To be done> Output all the material that follows, exactly as given.

Dataset extract>
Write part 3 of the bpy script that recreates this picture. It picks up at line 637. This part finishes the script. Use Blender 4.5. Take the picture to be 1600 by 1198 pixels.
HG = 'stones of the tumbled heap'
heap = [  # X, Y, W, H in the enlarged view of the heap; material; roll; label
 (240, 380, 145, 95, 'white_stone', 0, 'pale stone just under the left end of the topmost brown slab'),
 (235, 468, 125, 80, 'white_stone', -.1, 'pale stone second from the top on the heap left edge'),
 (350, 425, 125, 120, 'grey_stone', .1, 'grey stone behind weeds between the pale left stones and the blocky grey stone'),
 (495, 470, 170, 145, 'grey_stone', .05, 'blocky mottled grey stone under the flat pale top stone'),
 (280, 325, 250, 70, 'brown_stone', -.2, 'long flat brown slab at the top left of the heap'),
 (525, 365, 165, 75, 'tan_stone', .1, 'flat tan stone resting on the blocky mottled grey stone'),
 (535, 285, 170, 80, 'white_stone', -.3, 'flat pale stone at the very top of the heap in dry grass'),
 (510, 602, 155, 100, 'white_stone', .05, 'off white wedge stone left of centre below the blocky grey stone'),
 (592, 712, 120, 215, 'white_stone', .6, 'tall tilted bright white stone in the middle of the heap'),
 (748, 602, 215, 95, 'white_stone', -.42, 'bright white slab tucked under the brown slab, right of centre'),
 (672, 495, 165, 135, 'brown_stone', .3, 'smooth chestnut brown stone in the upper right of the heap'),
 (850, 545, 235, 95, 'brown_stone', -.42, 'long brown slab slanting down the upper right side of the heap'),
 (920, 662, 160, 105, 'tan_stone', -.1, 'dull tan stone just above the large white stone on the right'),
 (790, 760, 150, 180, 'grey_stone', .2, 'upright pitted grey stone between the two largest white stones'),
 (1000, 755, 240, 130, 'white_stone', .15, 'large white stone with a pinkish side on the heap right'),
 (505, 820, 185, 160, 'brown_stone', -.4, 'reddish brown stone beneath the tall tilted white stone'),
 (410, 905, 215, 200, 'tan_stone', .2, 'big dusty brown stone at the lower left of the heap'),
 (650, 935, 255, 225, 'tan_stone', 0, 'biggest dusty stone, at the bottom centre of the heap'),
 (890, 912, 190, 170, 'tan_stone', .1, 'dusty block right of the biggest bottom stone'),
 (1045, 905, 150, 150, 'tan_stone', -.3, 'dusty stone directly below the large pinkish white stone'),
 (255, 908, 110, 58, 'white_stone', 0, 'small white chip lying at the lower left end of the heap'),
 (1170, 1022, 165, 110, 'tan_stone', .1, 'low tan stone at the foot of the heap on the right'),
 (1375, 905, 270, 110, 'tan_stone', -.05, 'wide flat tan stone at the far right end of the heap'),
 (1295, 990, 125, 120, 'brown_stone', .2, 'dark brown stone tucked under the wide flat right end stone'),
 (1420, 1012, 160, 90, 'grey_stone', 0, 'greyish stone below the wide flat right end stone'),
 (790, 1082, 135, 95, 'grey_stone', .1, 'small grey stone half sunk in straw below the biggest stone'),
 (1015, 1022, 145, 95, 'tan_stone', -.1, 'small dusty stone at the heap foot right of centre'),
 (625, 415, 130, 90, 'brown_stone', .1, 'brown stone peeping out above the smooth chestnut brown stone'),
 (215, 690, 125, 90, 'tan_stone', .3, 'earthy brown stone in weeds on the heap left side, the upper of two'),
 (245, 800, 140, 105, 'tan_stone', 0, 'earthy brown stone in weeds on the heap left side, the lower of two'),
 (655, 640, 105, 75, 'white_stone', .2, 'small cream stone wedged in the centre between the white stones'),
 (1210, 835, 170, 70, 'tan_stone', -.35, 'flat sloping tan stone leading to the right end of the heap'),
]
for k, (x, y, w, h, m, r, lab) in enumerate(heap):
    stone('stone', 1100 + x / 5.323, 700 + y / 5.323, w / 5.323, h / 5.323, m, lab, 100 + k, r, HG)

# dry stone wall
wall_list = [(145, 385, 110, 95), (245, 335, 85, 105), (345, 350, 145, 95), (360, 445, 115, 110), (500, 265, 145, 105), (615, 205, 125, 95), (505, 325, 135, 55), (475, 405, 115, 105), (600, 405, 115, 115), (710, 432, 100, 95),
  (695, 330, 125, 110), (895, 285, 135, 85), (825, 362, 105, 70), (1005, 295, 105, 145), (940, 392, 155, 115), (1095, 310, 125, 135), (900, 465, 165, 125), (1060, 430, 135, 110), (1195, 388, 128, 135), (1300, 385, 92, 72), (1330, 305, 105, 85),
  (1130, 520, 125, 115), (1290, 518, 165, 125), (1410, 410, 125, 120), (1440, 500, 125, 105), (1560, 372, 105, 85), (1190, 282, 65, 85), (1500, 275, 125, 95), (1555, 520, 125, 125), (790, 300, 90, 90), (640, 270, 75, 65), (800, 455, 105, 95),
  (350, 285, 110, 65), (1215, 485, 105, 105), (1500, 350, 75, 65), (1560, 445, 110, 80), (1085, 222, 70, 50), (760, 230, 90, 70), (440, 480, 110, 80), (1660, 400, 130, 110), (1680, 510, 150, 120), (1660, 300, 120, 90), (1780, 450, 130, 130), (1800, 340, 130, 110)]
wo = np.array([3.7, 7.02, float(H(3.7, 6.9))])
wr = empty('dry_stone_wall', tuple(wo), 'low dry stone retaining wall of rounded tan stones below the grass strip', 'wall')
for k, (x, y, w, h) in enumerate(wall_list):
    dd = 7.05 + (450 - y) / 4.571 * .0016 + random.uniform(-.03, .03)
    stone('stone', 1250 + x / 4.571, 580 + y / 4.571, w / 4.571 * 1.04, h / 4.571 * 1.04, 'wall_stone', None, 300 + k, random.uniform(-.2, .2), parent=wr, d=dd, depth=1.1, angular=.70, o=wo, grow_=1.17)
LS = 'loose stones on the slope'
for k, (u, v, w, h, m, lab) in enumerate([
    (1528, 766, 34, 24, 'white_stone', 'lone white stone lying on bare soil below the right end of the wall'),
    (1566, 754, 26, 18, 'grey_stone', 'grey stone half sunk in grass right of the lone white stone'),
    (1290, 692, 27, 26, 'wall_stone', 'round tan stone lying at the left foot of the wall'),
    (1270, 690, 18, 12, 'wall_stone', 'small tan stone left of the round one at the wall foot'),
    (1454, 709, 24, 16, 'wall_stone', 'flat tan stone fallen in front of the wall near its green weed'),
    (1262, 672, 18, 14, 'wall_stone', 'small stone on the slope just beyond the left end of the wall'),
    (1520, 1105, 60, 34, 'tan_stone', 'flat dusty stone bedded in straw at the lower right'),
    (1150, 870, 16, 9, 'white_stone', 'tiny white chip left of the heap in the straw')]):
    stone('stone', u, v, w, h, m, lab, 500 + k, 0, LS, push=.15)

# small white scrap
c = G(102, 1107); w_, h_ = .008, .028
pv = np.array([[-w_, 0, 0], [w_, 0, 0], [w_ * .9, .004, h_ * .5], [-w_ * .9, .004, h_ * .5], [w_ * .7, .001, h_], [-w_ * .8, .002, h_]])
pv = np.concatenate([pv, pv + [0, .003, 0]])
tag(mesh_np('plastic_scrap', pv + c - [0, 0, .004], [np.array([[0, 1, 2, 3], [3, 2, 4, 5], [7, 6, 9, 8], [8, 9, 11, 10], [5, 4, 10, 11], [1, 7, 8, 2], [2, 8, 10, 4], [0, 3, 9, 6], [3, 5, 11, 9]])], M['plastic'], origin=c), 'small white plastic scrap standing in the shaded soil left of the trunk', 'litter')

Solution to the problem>
Write part 3 of the bpy script that recreates this picture. It picks up at line 637. This part finishes the script. Use Blender 4.5. Take the picture to be 1600 by 1198 pixels.
HG = 'stones of the tumbled heap'
heap = [  # X, Y, W, H in the enlarged view of the heap; material; roll; label
 (240, 380, 145, 95, 'white_stone', 0, 'pale stone just under the left end of the topmost brown slab'),
 (235, 468, 125, 80, 'white_stone', -.1, 'pale stone second from the top on the heap left edge'),
 (350, 425, 125, 120, 'grey_stone', .1, 'grey stone behind weeds between the pale left stones and the blocky grey stone'),
 (495, 470, 170, 145, 'grey_stone', .05, 'blocky mottled grey stone under the flat pale top stone'),
 (280, 325, 250, 70, 'brown_stone', -.2, 'long flat brown slab at the top left of the heap'),
 (525, 365, 165, 75, 'tan_stone', .1, 'flat tan stone resting on the blocky mottled grey stone'),
 (535, 285, 170, 80, 'white_stone', -.3, 'flat pale stone at the very top of the heap in dry grass'),
 (510, 602, 155, 100, 'white_stone', .05, 'off white wedge stone left of centre below the blocky grey stone'),
 (592, 712, 120, 215, 'white_stone', .6, 'tall tilted bright white stone in the middle of the heap'),
 (748, 602, 215, 95, 'white_stone', -.42, 'bright white slab tucked under the brown slab, right of centre'),
 (672, 495, 165, 135, 'brown_stone', .3, 'smooth chestnut brown stone in the upper right of the heap'),
 (850, 545, 235, 95, 'brown_stone', -.42, 'long brown slab slanting down the upper right side of the heap'),
 (920, 662, 160, 105, 'tan_stone', -.1, 'dull tan stone just above the large white stone on the right'),
 (790, 760, 150, 180, 'grey_stone', .2, 'upright pitted grey stone between the two largest white stones'),
 (1000, 755, 240, 130, 'white_stone', .15, 'large white stone with a pinkish side on the heap right'),
 (505, 820, 185, 160, 'brown_stone', -.4, 'reddish brown stone beneath the tall tilted white stone'),
 (410, 905, 215, 200, 'tan_stone', .2, 'big dusty brown stone at the lower left of the heap'),
 (650, 935, 255, 225, 'tan_stone', 0, 'biggest dusty stone, at the bottom centre of the heap'),
 (890, 912, 190, 170, 'tan_stone', .1, 'dusty block right of the biggest bottom stone'),
 (1045, 905, 150, 150, 'tan_stone', -.3, 'dusty stone directly below the large pinkish white stone'),
 (255, 908, 110, 58, 'white_stone', 0, 'small white chip lying at the lower left end of the heap'),
 (1170, 1022, 165, 110, 'tan_stone', .1, 'low tan stone at the foot of the heap on the right'),
 (1375, 905, 270, 110, 'tan_stone', -.05, 'wide flat tan stone at the far right end of the heap'),
 (1295, 990, 125, 120, 'brown_stone', .2, 'dark brown stone tucked under the wide flat right end stone'),
 (1420, 1012, 160, 90, 'grey_stone', 0, 'greyish stone below the wide flat right end stone'),
 (790, 1082, 135, 95, 'grey_stone', .1, 'small grey stone half sunk in straw below the biggest stone'),
 (1015, 1022, 145, 95, 'tan_stone', -.1, 'small dusty stone at the heap foot right of centre'),
 (625, 415, 130, 90, 'brown_stone', .1, 'brown stone peeping out above the smooth chestnut brown stone'),
 (215, 690, 125, 90, 'tan_stone', .3, 'earthy brown stone in weeds on the heap left side, the upper of two'),
 (245, 800, 140, 105, 'tan_stone', 0, 'earthy brown stone in weeds on the heap left side, the lower of two'),
 (655, 640, 105, 75, 'white_stone', .2, 'small cream stone wedged in the centre between the white stones'),
 (1210, 835, 170, 70, 'tan_stone', -.35, 'flat sloping tan stone leading to the right end of the heap'),
]
for k, (x, y, w, h, m, r, lab) in enumerate(heap):
    stone('stone', 1100 + x / 5.323, 700 + y / 5.323, w / 5.323, h / 5.323, m, lab, 100 + k, r, HG)

# dry stone wall
wall_list = [(145, 385, 110, 95), (245, 335, 85, 105), (345, 350, 145, 95), (360, 445, 115, 110), (500, 265, 145, 105), (615, 205, 125, 95), (505, 325, 135, 55), (475, 405, 115, 105), (600, 405, 115, 115), (710, 432, 100, 95),
  (695, 330, 125, 110), (895, 285, 135, 85), (825, 362, 105, 70), (1005, 295, 105, 145), (940, 392, 155, 115), (1095, 310, 125, 135), (900, 465, 165, 125), (1060, 430, 135, 110), (1195, 388, 128, 135), (1300, 385, 92, 72), (1330, 305, 105, 85),
  (1130, 520, 125, 115), (1290, 518, 165, 125), (1410, 410, 125, 120), (1440, 500, 125, 105), (1560, 372, 105, 85), (1190, 282, 65, 85), (1500, 275, 125, 95), (1555, 520, 125, 125), (790, 300, 90, 90), (640, 270, 75, 65), (800, 455, 105, 95),
  (350, 285, 110, 65), (1215, 485, 105, 105), (1500, 350, 75, 65), (1560, 445, 110, 80), (1085, 222, 70, 50), (760, 230, 90, 70), (440, 480, 110, 80), (1660, 400, 130, 110), (1680, 510, 150, 120), (1660, 300, 120, 90), (1780, 450, 130, 130), (1800, 340, 130, 110)]
wo = np.array([3.7, 7.02, float(H(3.7, 6.9))])
wr = empty('dry_stone_wall', tuple(wo), 'low dry stone retaining wall of rounded tan stones below the grass strip', 'wall')
for k, (x, y, w, h) in enumerate(wall_list):
    dd = 7.05 + (450 - y) / 4.571 * .0016 + random.uniform(-.03, .03)
    stone('stone', 1250 + x / 4.571, 580 + y / 4.571, w / 4.571 * 1.04, h / 4.571 * 1.04, 'wall_stone', None, 300 + k, random.uniform(-.2, .2), parent=wr, d=dd, depth=1.1, angular=.70, o=wo, grow_=1.17)
LS = 'loose stones on the slope'
for k, (u, v, w, h, m, lab) in enumerate([
    (1528, 766, 34, 24, 'white_stone', 'lone white stone lying on bare soil below the right end of the wall'),
    (1566, 754, 26, 18, 'grey_stone', 'grey stone half sunk in grass right of the lone white stone'),
    (1290, 692, 27, 26, 'wall_stone', 'round tan stone lying at the left foot of the wall'),
    (1270, 690, 18, 12, 'wall_stone', 'small tan stone left of the round one at the wall foot'),
    (1454, 709, 24, 16, 'wall_stone', 'flat tan stone fallen in front of the wall near its green weed'),
    (1262, 672, 18, 14, 'wall_stone', 'small stone on the slope just beyond the left end of the wall'),
    (1520, 1105, 60, 34, 'tan_stone', 'flat dusty stone bedded in straw at the lower right'),
    (1150, 870, 16, 9, 'white_stone', 'tiny white chip left of the heap in the straw')]):
    stone('stone', u, v, w, h, m, lab, 500 + k, 0, LS, push=.15)

# small white scrap
c = G(102, 1107); w_, h_ = .008, .028
pv = np.array([[-w_, 0, 0], [w_, 0, 0], [w_ * .9, .004, h_ * .5], [-w_ * .9, .004, h_ * .5], [w_ * .7, .001, h_], [-w_ * .8, .002, h_]])
pv = np.concatenate([pv, pv + [0, .003, 0]])
tag(mesh_np('plastic_scrap', pv + c - [0, 0, .004], [np.array([[0, 1, 2, 3], [3, 2, 4, 5], [7, 6, 9, 8], [8, 9, 11, 10], [5, 4, 10, 11], [1, 7, 8, 2], [2, 8, 10, 4], [0, 3, 9, 6], [3, 5, 11, 9]])], M['plastic'], origin=c), 'small white plastic scrap standing in the shaded soil left of the trunk', 'litter')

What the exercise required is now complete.